The Vintage Original Trilogy Collection–or as the way we Star Wars geeks refer to it, the VOTC–is Hasbro’s way of getting us to buy more expensive versions of action figures we already own. They figure that if they take familiar characters, give them spiffy new sculpts, cloth accessories and loads of articulation, then stick them on reproductions of original ’70s/’80s Kenner backing cards, that we’ll happily fork over ten bucks a pop. And they’re right!

Greedo is a character that even a lot of non geeks would probably recall, even if they didn’t remember his name. He’s the green, bug-eyed, snout-nosed bounty hunter who tried to collect on Han Solo’s debt to Jabba the Hutt in the original Star Wars film. For his trouble, he got blasted underneath the table by a sneaky Solo.

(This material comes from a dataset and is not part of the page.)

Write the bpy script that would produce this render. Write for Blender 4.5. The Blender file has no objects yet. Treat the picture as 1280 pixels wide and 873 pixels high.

Although it may not seem so special in the days of summer movies with monstrous budgets and cutting-edge CGI, in 1977, the “Cantina” sequence was a show-stopper. Never before had we seen more than a couple of different alien races in a single room, but here were perhaps 40 of them, slugging down drinks and getting in fights. Who cared that a couple of them were wearing off-the-shelf Halloween masks?

And Greedo was arguably the most memorable of the bunch. It helped that he had the most screen time, but his articulated snout, subtitled Huttese dialogue and sticky end cemented his prominence in Star Wars fandom.

While Greedo wasn’t one of the original 12 action figures from the film, he was featured in the second wave, along with a few more Cantina denizens. Unfortunately, his depiction wasn’t even close to what was seen on screen. He had some funky, all-green jumpsuit and thigh-high boots. Still, it was good enough for the time.

Over the years, there have been several attempts at a Greedo for Generation Y, but none have fully captured Greedo’s suave goodness until now…

On the left, Greedo circa 1979. On the right–and pointing a gun at not-quite-Greedo’s head–is the bad mofo Greedo 2006! Check out his stylin’ duds, including a cloth vest!

Finally, after 29 years, I have a Greedo worthy of the name. A Greedo built for action! A Greedo who will most definitely not shoot at Han Solo first and miss from a distance of two feet!

Granted, he’s probably still the same Greedo who got plugged under the table. But in my world, Greedo lives, and he will KICK. YOUR. ASS.